Task directions:
Leave the pictures out. Retype exactly the lines below from the one containing "Build this scene" through the one containing "C = scene.collection", and no others.

Data for this task:
__________
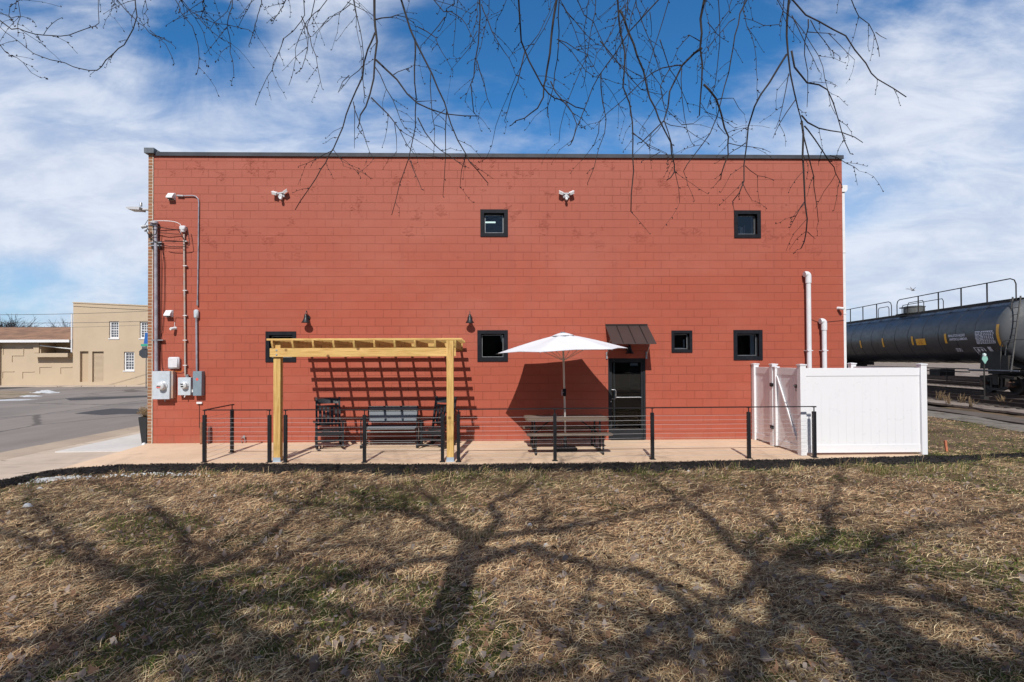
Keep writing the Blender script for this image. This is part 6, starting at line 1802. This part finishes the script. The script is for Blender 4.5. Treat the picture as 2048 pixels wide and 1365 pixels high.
st(T2,2.4,(295,110),(380,95),(470,100),(530,150)); st(T2,3,(525,230),(520,400),(535,650),(510,850),(440,1080),(390,1260)); st(T2,1.7,(500,940),(535,1030),(565,1110)); st(T2,1.8,(620,430),(620,600),(640,750),(632,930))
st(T2,2.2,(540,690),(640,850),(720,910),(820,980)); st(T2,2.2,(712,640),(705,900),(690,1150)); st(T2,1.7,(820,900),(790,1095)); st(T2,2.8,(640,0),(740,70),(830,150),(880,250))
st(T2,4,(905,0),(905,150),(885,370),(860,500),(870,660)); st(T2,2,(890,350),(930,500),(975,635)); st(T2,2,(910,20),(960,130),(1020,250),(1080,350),(1115,440)); st(T2,1.8,(775,0),(760,180),(750,320)); st(T2,1.8,(545,160),(640,220),(680,300),(740,400))
st(T2,4.6,(1130,0),(1150,240),(1240,440),(1300,550),(1400,600),(1520,640)); st(T2,2.4,(1175,300),(1120,480),(1080,600),(1050,710)); st(T2,7,(1350,0),(1330,200),(1300,420),(1280,500),(1240,640),(1160,690),(1090,735))
st(T2,3,(1370,0),(1365,250),(1350,430),(1320,560),(1300,680)); st(T2,2.4,(1320,480),(1400,600),(1475,720),(1435,850)); st(T2,2.4,(1480,0),(1560,130),(1650,300),(1740,390),(1850,450)); st(T2,2,(1390,20),(1460,130),(1590,260))
st(T2,4.6,(1715,0),(1750,300),(1755,500),(1790,720),(1800,1000),(1790,1240)); st(T2,3.2,(1950,0),(1830,120),(1690,320),(1600,450),(1530,600),(1470,760),(1435,850)); st(T2,4.2,(1725,60),(1830,330),(1880,500),(1930,640),(1990,770),(2030,900),(2048,1010),(2000,1055))
st(T2,1.7,(1800,780),(1900,860),(2000,905)); st(T2,2.2,(1610,430),(1630,600),(1640,700),(1605,870),(1535,1075)); st(T2,1.8,(1175,300),(1250,200),(1310,60),(1320,0)); st(T2,1.8,(700,110),(620,200),(560,270)); st(T2,1.6,(150,30),(60,90),(0,140)); st(T2,1.6,(130,20),(290,95))
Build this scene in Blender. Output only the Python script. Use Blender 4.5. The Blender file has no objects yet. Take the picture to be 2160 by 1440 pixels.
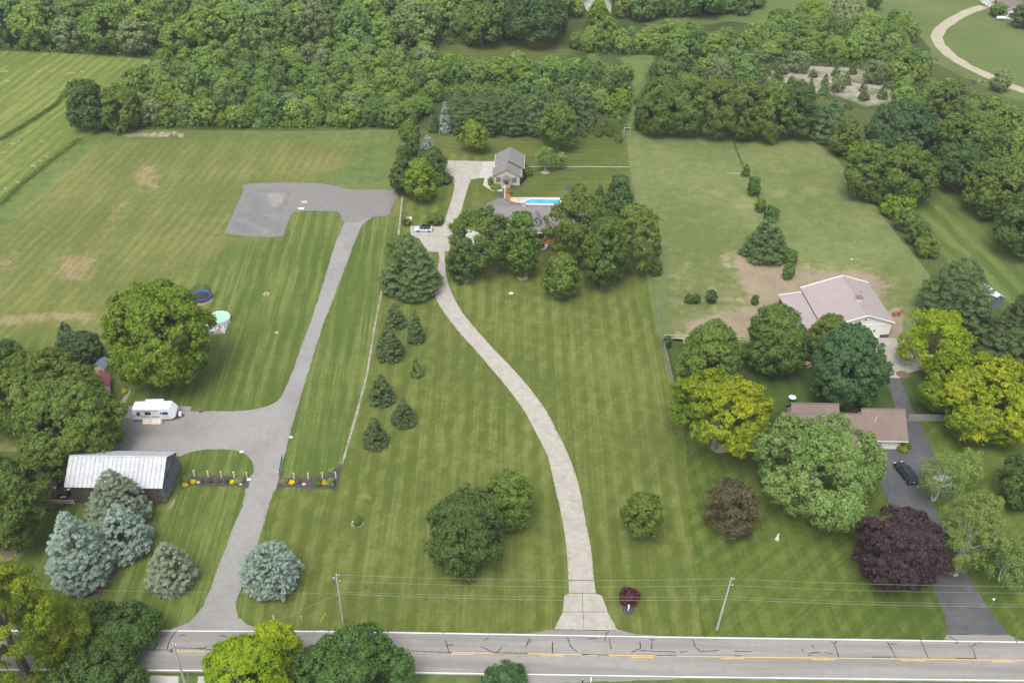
import bpy, math, random
import numpy as np
from mathutils import Vector, Matrix
R_ = math.radians
rng = np.random.default_rng(7)
random.seed(7)
scene = bpy.context.scene
C = scene.collection

# ------------------------------------------------------------------ camera, sky, sun, exposure
CAM_H, PITCH, ROLL, FPX = 128.0, R_(36.8), R_(0.8), 2100.0
_f = np.array([0, math.cos(PITCH), -math.sin(PITCH)])
_r0 = np.array([1.0, 0, 0]); _u0 = np.array([0, math.sin(PITCH), math.cos(PITCH)])
_r = _r0*math.cos(ROLL) + _u0*math.sin(ROLL)
_u = _u0*math.cos(ROLL) - _r0*math.sin(ROLL)
_C = np.array([0, 0, CAM_H])
cd = bpy.data.cameras.new('camera'); cam = bpy.data.objects.new('camera', cd); C.objects.link(cam)
cd.lens = 35.0; cd.sensor_width = 36.0; cd.clip_start = 1.0; cd.clip_end = 6000
cam.matrix_world = Matrix(((_r[0], _u[0], -_f[0], 0), (_r[1], _u[1], -_f[1], 0), (_r[2], _u[2], -_f[2], CAM_H), (0, 0, 0, 1)))
scene.camera = cam
world = bpy.data.worlds.new('World'); scene.world = world; world.use_nodes = True
wn = world.node_tree; bg = wn.nodes['Background']
sky = wn.nodes.new('ShaderNodeTexSky'); sky.sky_type = 'NISHITA'; sky.sun_disc = False
SUN = Vector((-0.16, -0.42, 0.86)).normalized()
sky.sun_elevation = math.asin(SUN.z); sky.sun_rotation = math.atan2(SUN.x, SUN.y)
sky.air_density = 1.0; sky.dust_density = 4.0; sky.ozone_density = 1.0
hs = wn.nodes.new('ShaderNodeHueSaturation'); hs.inputs['Saturation'].default_value = 0.42   # overcast sky: grey-white cloud
wn.links.new(sky.outputs[0], hs.inputs['Color']); wn.links.new(hs.outputs[0], bg.inputs[0]); bg.inputs[1].default_value = 0.15
sl = bpy.data.lights.new('sun', 'SUN'); sl.energy = 1.25; sl.angle = R_(32); sl.color = (1.0, 0.965, 0.90)
so = bpy.data.objects.new('sun', sl); C.objects.link(so); so.rotation_euler = SUN.to_track_quat('Z', 'Y').to_euler()
scene.view_settings.view_transform = 'Standard'; scene.view_settings.look = 'None'
scene.view_settings.gamma = 1.0; scene.view_settings.exposure = 0.80
scene.view_settings.use_curve_mapping = False
scene.render.engine = 'CYCLES'
scene.cycles.max_bounces = 5; scene.cycles.diffuse_bounces = 4; scene.cycles.transmission_bounces = 3; scene.cycles.transparent_max_bounces = 8

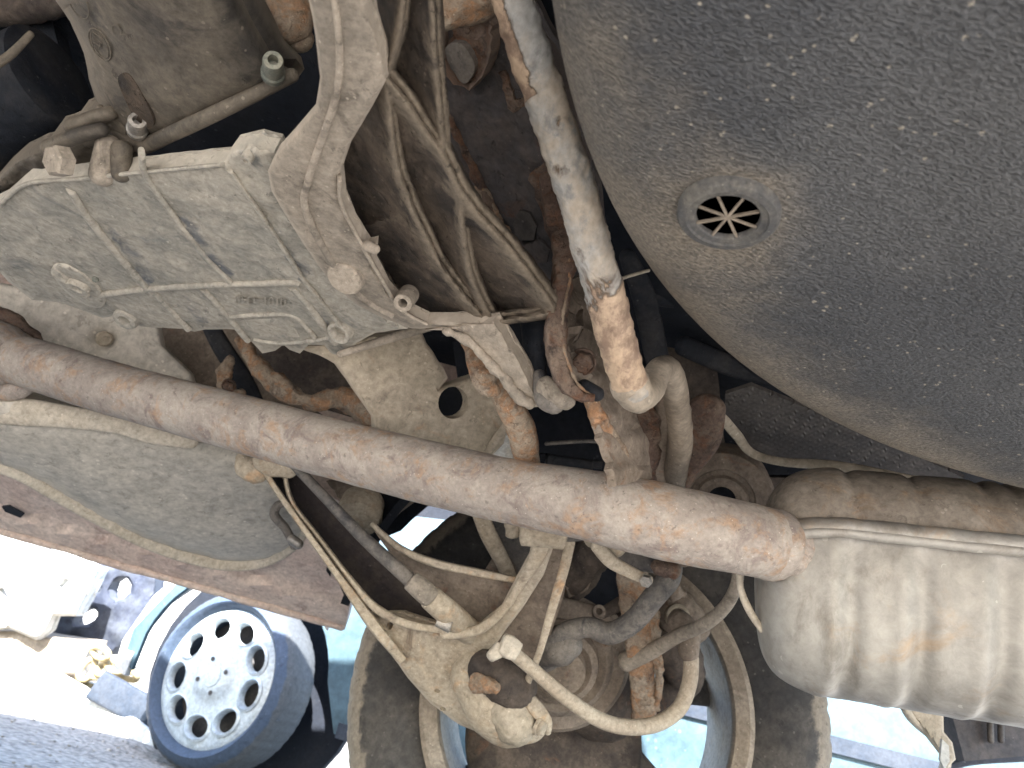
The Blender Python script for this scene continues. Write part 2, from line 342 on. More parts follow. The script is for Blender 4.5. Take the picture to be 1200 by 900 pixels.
def plate(name, outline, D, thick, mat, parent=None, holes=(), grid=14, rpx=0, rd=0, rough=0, rs=40, sm=False, jag=0,
          label=None, ang=38, bev=0, fmap=None, bulge=None, attrf=None, rhole=False, push=None):
    """solid sheet: outline in photo pixels laid on the depth surface D, edge rolled back over rpx px by rd metres"""
    if sm: outline = crom(outline, len(outline)*5, True)
    outline = resamp(outline, grid)
    if jag: outline = [(x+jag*noise.noise(Vector((x*.11, y*.11, 3))), y+jag*noise.noise(Vector((x*.11, y*.11, 9)))) for x, y in outline]
    hs = [resamp(h, grid) for h in holes]
    pts = list(outline); edges = [(i, (i+1) % len(outline)) for i in range(len(outline))]
    for h in hs:
        b = len(pts); pts += h; edges += [(b+i, b+(i+1) % len(h)) for i in range(len(h))]
    xs = [p[0] for p in outline]; ys = [p[1] for p in outline]
    g = grid if not rpx else min(grid, max(rpx/3, grid/3))
    X, Y = np.meshgrid(np.arange(min(xs)+g*.5, max(xs), g), np.arange(min(ys)+g*.5, max(ys), g))
    X[::2] += g*.5; X = X.ravel(); Y = Y.ravel()
    k = inside(X, Y, outline); X, Y = X[k], Y[k]
    for h in hs: k = ~inside(X, Y, h); X, Y = X[k], Y[k]
    dd = dist(X, Y, [outline]+hs); k = dd > g*.45
    if g < grid*.9: k &= (dd < rpx*1.4) | ((np.arange(len(X)) % 2 == 0))
    X, Y = X[k], Y[k]
    pts += list(zip(X.tolist(), Y.tolist()))
    rv, re_, rf, *_ = delaunay_2d_cdt([Vector(p) for p in pts], edges, [], 0, 1e-4)
    PX = np.array([v.x for v in rv]); PY = np.array([v.y for v in rv])
    cx = np.array([PX[list(f)].mean() for f in rf]); cy_ = np.array([PY[list(f)].mean() for f in rf])
    kf = inside(cx, cy_, outline)
    for h in hs: kf &= ~inside(cx, cy_, h)
    F_ = [list(f) for f, a in zip(rf, kf) if a]
    de = dist(PX, PY, [outline]+(hs if rhole else [])) if rpx else None
    vs_ = []
    for i in range(len(PX)):
        x, y = float(PX[i]), float(PY[i])
        if fmap: p = fmap(x, y)
        else:
            d = D(x, y)
            if bulge: d -= bulge(x, y)
            if rpx and de[i] < rpx:
                t = 1-de[i]/rpx; d += rd*(1-math.sqrt(max(0, 1-t*t)))
            p = P(x, y, d)
        vs_.append(p)
    edv = [max(0., 1-float(de[i])/(rpx*.7)) for i in range(len(PX))] if rpx else None
    nrm = Vector()
    for f in F_:
        a, b, c = vs_[f[0]], vs_[f[1]], vs_[f[2]]; nn = (b-a).cross(c-a)
        ctr = (a+b+c)/3
        if nn.dot(ctr-CAM) < 0: nn = -nn
        nrm += nn
    nrm.normalize()
    if push is not None: nrm = Vector(push)
    if rough:
        vs_ = [p+nrm*rough*fbm(p, rs) for p in vs_]
    used = sorted({i for f in F_ for i in f}); mp = {i: j for j, i in enumerate(used)}
    vs_ = [vs_[i] for i in used]; at = [attrf(float(PX[i]), float(PY[i])) for i in used] if attrf else None
    edv = [edv[i] for i in used] if edv else None
    F_ = [[mp[i] for i in f] for f in F_]
    ec = {}
    for f in F_:
        for a, b in zip(f, f[1:]+f[:1]): ec[(min(a, b), max(a, b))] = ec.get((min(a, b), max(a, b)), 0)+1
    nb = len(vs_); back = {}; V2 = list(vs_)
    for i in range(nb): V2.append(vs_[i]+nrm*thick)
    fs = [tuple(f) for f in F_]+[tuple(i+nb for i in reversed(f)) for f in F_]
    for (a, b), c in ec.items():
        if c == 1: fs.append((a, b, b+nb, a+nb))
    o = mk(name, V2, fs, mat, parent, ang, label, bev=bev, attr=(at+at) if at else None)
    if edv: a_ = o.data.attributes.new('edge', 'FLOAT', 'POINT'); a_.data.foreach_set('value', edv+edv)
    return o
def frame(n):
    n = Vector(n).normalized(); a = n.cross(Vector((0, 0, 1)));
    if a.length < .1: a = n.cross(Vector((0, 1, 0)))
    a.normalize(); return a, n.cross(a).normalized(), n
def lathe(name, prof, c, n, mat, parent=None, seg=40, label=None, ang=35, mod=None, attr=None, closed=False, ecc=1):
    """profile (radius, height along n) turned round n at c"""
    A, B, N = frame(n); vs_, fs, at = [], [], []
    for i, (r, h) in enumerate(prof):
        for k in range(seg):
            t = 2*math.pi*k/seg; rr = r*(mod(i, t, r, h) if mod else 1)
            vs_.append(c+A*rr*math.cos(t)+B*rr*math.sin(t)*ecc+N*h)
            if attr: at.append(attr(i, t, r, h))
    m_ = len(prof); rng = m_ if closed else m_-1
    for i in range(rng):
        for k in range(seg):
            k2 = (k+1) % seg; j = (i+1) % m_; fs.append((i*seg+k, i*seg+k2, j*seg+k2, j*seg+k))
    if not closed:
        if prof[0][0] > 1e-6: fs.append(tuple(range(seg)))
        if prof[-1][0] > 1e-6: fs.append(tuple((m_-1)*seg+k for k in range(seg)))
    return mk(name, vs_, fs, mat, parent, ang, label, attr=at if attr else None, org=c)
def facing(x, y, d, mix_=.0):
    return (-(W(x, y).normalized())*(1-mix_)+Vector((0, 0, -1))*mix_).normalized()
def bolt(parent, x, y, d, rpx, mat='bolt', h=.8, n=None, hole=False, name='bolt', label=None, washer=True, sidesn=6):
    c = P(x, y, d); r = rpx*d/F; n = n or facing(x, y, d, .35)
    A, B, N = frame(n); vs_, fs = [], []
    pr = []
    if washer: pr += [(r*1.35, -r*.3, 24), (r*1.35, r*.12, 24), (r*1.2, r*.2, 24)]
    hx = [(r, 0), (r, r*h*.85), (r*.86, r*h), (r*.5, r*h)] + ([(r*.42, r*h*.5), (r*.01, r*h*.5)] if hole else [(r*.01, r*h*.97)])
    for q in pr: pass
    seg = 24
    def ring(r_, h_, hexy):
        b = len(vs_)
        for k in range(seg):
            t = 2*math.pi*k/seg
            if hexy:
                a = (t % (math.pi/3))-math.pi/6; rr = r_*math.cos(math.pi/6)/math.cos(a)*1.08 if sidesn == 6 else r_
            else: rr = r_
            vs_.append(c+A*rr*math.cos(t)+B*rr*math.sin(t)+N*h_)
        return b
    rs_ = [ring(a, b_, False) for a, b_, _ in pr]+[ring(a, b_, i < 3) for i, (a, b_) in enumerate(hx)]
    for a, b_ in zip(rs_, rs_[1:]):
        for k in range(seg):
            k2 = (k+1) % seg; fs.append((a+k, a+k2, b_+k2, b_+k))
    fs.append(tuple(range(rs_[-1], rs_[-1]+seg)))
    return mk(name, vs_, fs, mat, parent, 30, label)
def ringboss(parent, x, y, d, rpx, rin, mat, n=None, h=.004, name='boss', inner=True, label=None):
    c = P(x, y, d); r = rpx*d/F; ri = rin*d/F; n = n or facing(x, y, d, .5)
    pr = [(r*1.05, -h*1.5), (r*1.03, h*.3), (r*.93, h), (ri*1.12, h), (ri, h*.7), (ri*.97, -h*1.2), (.0002, -h*1.4)]
    return lathe(name, pr, c, n, mat, parent, 28, label)
def tube(name, pts, r, mat, parent, n=40, seg=14, label=None, rough=0, tw=None):
    return limb(name, [(*p, r) for p in pts], mat, parent, n=n, seg=seg, world=True, label=label, rough=rough, tw=tw)
def text(name, s, x, y, d, size, ang, mat, parent, D=None, ext=.0004, flip=False, lift=.001):
    cu = bpy.data.curves.new(name, 'FONT'); cu.body = s; cu.size = 1; cu.extrude = .05; cu.align_x = 'CENTER'; cu.align_y = 'CENTER'
    to = bpy.data.objects.new(name, cu); me0 = to.to_mesh(); vv = [v.co.copy() for v in me0.vertices]; ff = [tuple(p.vertices) for p in me0.polygons]
    to.to_mesh_clear(); bpy.data.objects.remove(to); ca, sa = math.cos(R_(ang)), math.sin(R_(ang)); out = []
    for v in vv:
        u, w_ = v.x*size, v.y*size; px = x+u*ca+w_*sa; py = y+u*sa-w_*ca
        dd = D(px, py) if D else d
        out.append(P(px, py, dd-lift if v.z > 0 else dd+.002))
    return mk(name, out, ff, mat, parent, 30)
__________
Exercise response:
Build this scene in Blender. Output only the Python script. Use Blender 4.5. The Blender file has no objects yet. Take the picture to be 2160 by 1440 pixels.
import bpy, math, random
import numpy as np
from mathutils import Vector, Matrix
R_ = math.radians
rng = np.random.default_rng(7)
random.seed(7)
scene = bpy.context.scene
C = scene.collection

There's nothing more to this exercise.